- _Request_: Give back the full material, exactly as it reads.

- _Given data_:
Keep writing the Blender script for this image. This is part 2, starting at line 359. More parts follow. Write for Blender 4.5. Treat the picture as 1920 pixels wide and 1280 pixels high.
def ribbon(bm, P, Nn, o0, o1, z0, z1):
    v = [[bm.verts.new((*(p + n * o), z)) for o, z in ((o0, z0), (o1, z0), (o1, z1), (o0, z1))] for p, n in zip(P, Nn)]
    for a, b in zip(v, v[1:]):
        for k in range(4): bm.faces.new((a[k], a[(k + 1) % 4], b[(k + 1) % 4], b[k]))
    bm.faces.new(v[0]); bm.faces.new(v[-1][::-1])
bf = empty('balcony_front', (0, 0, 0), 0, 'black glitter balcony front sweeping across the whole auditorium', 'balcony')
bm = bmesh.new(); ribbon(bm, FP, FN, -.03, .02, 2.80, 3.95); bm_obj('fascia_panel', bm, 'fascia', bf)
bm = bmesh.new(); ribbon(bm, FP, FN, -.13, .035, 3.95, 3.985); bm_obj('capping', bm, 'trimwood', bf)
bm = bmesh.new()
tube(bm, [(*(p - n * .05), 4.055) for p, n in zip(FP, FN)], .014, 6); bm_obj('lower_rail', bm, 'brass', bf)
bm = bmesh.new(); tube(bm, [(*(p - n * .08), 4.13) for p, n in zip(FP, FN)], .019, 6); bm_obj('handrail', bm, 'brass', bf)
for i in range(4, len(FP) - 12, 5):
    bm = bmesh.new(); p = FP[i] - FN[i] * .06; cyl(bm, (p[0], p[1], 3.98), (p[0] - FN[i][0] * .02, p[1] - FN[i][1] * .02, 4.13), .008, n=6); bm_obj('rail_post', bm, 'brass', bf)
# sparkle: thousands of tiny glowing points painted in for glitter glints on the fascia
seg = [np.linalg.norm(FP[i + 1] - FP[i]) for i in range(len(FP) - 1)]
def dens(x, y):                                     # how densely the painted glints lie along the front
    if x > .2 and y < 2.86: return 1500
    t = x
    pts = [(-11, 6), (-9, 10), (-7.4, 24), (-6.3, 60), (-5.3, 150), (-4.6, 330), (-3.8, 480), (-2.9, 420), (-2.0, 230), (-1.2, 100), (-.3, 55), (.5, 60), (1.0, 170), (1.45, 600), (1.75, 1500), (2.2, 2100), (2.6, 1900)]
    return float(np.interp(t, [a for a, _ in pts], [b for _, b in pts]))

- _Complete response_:
Keep writing the Blender script for this image. This is part 2, starting at line 359. More parts follow. Write for Blender 4.5. Treat the picture as 1920 pixels wide and 1280 pixels high.
def ribbon(bm, P, Nn, o0, o1, z0, z1):
    v = [[bm.verts.new((*(p + n * o), z)) for o, z in ((o0, z0), (o1, z0), (o1, z1), (o0, z1))] for p, n in zip(P, Nn)]
    for a, b in zip(v, v[1:]):
        for k in range(4): bm.faces.new((a[k], a[(k + 1) % 4], b[(k + 1) % 4], b[k]))
    bm.faces.new(v[0]); bm.faces.new(v[-1][::-1])
bf = empty('balcony_front', (0, 0, 0), 0, 'black glitter balcony front sweeping across the whole auditorium', 'balcony')
bm = bmesh.new(); ribbon(bm, FP, FN, -.03, .02, 2.80, 3.95); bm_obj('fascia_panel', bm, 'fascia', bf)
bm = bmesh.new(); ribbon(bm, FP, FN, -.13, .035, 3.95, 3.985); bm_obj('capping', bm, 'trimwood', bf)
bm = bmesh.new()
tube(bm, [(*(p - n * .05), 4.055) for p, n in zip(FP, FN)], .014, 6); bm_obj('lower_rail', bm, 'brass', bf)
bm = bmesh.new(); tube(bm, [(*(p - n * .08), 4.13) for p, n in zip(FP, FN)], .019, 6); bm_obj('handrail', bm, 'brass', bf)
for i in range(4, len(FP) - 12, 5):
    bm = bmesh.new(); p = FP[i] - FN[i] * .06; cyl(bm, (p[0], p[1], 3.98), (p[0] - FN[i][0] * .02, p[1] - FN[i][1] * .02, 4.13), .008, n=6); bm_obj('rail_post', bm, 'brass', bf)
# sparkle: thousands of tiny glowing points painted in for glitter glints on the fascia
seg = [np.linalg.norm(FP[i + 1] - FP[i]) for i in range(len(FP) - 1)]
def dens(x, y):                                     # how densely the painted glints lie along the front
    if x > .2 and y < 2.86: return 1500
    t = x
    pts = [(-11, 6), (-9, 10), (-7.4, 24), (-6.3, 60), (-5.3, 150), (-4.6, 330), (-3.8, 480), (-2.9, 420), (-2.0, 230), (-1.2, 100), (-.3, 55), (.5, 60), (1.0, 170), (1.45, 600), (1.75, 1500), (2.2, 2100), (2.6, 1900)]
    return float(np.interp(t, [a for a, _ in pts], [b for _, b in pts]))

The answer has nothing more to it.